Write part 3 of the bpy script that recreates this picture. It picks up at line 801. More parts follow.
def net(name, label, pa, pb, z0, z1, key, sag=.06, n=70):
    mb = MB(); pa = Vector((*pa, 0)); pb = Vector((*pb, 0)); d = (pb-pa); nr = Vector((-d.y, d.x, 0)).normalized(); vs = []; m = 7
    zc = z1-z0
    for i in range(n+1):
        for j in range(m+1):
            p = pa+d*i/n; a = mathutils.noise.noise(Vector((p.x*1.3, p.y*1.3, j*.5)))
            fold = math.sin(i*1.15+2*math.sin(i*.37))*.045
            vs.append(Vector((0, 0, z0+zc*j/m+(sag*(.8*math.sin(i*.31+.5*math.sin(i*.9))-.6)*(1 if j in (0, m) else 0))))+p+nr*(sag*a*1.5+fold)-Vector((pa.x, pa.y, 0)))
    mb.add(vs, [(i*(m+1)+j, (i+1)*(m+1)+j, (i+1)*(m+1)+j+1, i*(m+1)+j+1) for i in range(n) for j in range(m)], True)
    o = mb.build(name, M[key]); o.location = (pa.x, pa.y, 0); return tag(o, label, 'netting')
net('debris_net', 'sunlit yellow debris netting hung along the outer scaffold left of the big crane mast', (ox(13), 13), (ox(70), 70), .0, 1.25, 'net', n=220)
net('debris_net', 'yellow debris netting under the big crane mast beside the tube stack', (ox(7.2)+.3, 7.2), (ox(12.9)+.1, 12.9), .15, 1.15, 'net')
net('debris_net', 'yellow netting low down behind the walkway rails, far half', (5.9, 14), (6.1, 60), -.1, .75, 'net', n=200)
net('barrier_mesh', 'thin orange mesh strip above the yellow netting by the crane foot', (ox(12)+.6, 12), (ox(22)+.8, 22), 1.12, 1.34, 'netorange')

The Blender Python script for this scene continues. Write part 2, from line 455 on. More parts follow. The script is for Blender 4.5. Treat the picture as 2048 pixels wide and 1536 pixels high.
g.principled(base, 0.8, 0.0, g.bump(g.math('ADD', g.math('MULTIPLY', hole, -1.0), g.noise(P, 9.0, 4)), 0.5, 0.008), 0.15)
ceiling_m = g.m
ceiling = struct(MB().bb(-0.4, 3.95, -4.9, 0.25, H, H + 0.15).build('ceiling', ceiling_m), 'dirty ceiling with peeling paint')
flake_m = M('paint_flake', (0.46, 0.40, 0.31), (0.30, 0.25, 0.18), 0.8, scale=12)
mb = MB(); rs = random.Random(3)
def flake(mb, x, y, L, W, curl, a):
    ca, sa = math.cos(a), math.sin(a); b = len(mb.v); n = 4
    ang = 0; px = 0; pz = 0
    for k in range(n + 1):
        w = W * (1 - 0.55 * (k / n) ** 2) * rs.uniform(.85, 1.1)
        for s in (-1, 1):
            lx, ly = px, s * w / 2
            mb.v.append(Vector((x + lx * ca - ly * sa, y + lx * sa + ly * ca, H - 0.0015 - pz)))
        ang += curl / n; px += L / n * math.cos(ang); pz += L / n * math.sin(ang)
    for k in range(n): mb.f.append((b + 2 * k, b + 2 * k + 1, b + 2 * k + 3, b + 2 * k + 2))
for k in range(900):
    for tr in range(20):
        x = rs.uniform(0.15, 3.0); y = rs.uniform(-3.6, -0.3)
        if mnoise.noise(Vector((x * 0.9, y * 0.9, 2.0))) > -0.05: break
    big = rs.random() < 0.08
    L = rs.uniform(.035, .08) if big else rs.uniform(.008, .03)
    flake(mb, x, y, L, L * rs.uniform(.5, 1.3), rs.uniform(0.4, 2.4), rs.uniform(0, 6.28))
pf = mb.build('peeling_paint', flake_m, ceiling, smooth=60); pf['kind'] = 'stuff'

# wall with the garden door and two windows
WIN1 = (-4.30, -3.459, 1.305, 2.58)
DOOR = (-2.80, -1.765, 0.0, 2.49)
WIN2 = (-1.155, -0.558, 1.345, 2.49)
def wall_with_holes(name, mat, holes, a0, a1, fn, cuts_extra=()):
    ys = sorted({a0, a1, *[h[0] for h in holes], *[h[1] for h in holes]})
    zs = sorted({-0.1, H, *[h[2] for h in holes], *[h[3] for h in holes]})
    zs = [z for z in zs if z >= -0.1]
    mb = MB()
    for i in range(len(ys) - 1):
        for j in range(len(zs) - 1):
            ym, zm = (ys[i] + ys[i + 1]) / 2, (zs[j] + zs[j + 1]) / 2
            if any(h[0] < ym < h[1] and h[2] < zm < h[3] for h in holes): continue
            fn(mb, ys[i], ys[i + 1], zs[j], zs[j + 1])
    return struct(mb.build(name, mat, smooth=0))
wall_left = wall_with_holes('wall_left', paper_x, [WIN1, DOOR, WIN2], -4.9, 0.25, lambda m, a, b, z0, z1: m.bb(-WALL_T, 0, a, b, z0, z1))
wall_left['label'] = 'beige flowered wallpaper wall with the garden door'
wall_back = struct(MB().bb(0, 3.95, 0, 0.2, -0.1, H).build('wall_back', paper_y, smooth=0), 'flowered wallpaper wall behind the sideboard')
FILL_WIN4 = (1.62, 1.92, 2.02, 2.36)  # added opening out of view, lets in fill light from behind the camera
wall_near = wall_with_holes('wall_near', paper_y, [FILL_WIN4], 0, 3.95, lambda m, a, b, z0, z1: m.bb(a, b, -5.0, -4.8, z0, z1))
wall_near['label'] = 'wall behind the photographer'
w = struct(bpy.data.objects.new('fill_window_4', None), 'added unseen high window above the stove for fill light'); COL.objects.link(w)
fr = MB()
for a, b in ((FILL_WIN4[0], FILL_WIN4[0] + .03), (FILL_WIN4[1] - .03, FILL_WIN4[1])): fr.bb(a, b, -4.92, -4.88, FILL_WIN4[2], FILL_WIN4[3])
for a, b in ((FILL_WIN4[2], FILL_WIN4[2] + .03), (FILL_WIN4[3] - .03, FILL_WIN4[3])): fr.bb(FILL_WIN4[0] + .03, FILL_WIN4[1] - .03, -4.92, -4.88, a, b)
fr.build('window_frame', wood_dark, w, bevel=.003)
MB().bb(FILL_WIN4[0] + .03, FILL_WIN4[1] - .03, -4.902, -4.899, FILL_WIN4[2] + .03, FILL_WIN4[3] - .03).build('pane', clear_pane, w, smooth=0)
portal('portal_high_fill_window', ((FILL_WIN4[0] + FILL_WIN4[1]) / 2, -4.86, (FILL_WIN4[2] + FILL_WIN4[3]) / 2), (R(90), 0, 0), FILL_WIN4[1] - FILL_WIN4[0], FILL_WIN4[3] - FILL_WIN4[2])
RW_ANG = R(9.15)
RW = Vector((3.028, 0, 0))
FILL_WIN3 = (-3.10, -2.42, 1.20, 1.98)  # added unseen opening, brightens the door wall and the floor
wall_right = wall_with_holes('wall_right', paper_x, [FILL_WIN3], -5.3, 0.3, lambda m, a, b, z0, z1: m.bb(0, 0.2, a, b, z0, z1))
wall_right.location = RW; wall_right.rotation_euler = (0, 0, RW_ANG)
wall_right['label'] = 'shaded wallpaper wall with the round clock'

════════

→ What you should do: Set the lines down exactly, from the first line of the records to the line where "net('barrier_mesh', 'thin orange" appears, with both ends kept.

→ Final answer:
Write part 3 of the bpy script that recreates this picture. It picks up at line 801. More parts follow.
def net(name, label, pa, pb, z0, z1, key, sag=.06, n=70):
    mb = MB(); pa = Vector((*pa, 0)); pb = Vector((*pb, 0)); d = (pb-pa); nr = Vector((-d.y, d.x, 0)).normalized(); vs = []; m = 7
    zc = z1-z0
    for i in range(n+1):
        for j in range(m+1):
            p = pa+d*i/n; a = mathutils.noise.noise(Vector((p.x*1.3, p.y*1.3, j*.5)))
            fold = math.sin(i*1.15+2*math.sin(i*.37))*.045
            vs.append(Vector((0, 0, z0+zc*j/m+(sag*(.8*math.sin(i*.31+.5*math.sin(i*.9))-.6)*(1 if j in (0, m) else 0))))+p+nr*(sag*a*1.5+fold)-Vector((pa.x, pa.y, 0)))
    mb.add(vs, [(i*(m+1)+j, (i+1)*(m+1)+j, (i+1)*(m+1)+j+1, i*(m+1)+j+1) for i in range(n) for j in range(m)], True)
    o = mb.build(name, M[key]); o.location = (pa.x, pa.y, 0); return tag(o, label, 'netting')
net('debris_net', 'sunlit yellow debris netting hung along the outer scaffold left of the big crane mast', (ox(13), 13), (ox(70), 70), .0, 1.25, 'net', n=220)
net('debris_net', 'yellow debris netting under the big crane mast beside the tube stack', (ox(7.2)+.3, 7.2), (ox(12.9)+.1, 12.9), .15, 1.15, 'net')
net('debris_net', 'yellow netting low down behind the walkway rails, far half', (5.9, 14), (6.1, 60), -.1, .75, 'net', n=200)
net('barrier_mesh', 'thin orange mesh strip above the yellow netting by the crane foot', (ox(12)+.6, 12), (ox(22)+.8, 22), 1.12, 1.34, 'netorange')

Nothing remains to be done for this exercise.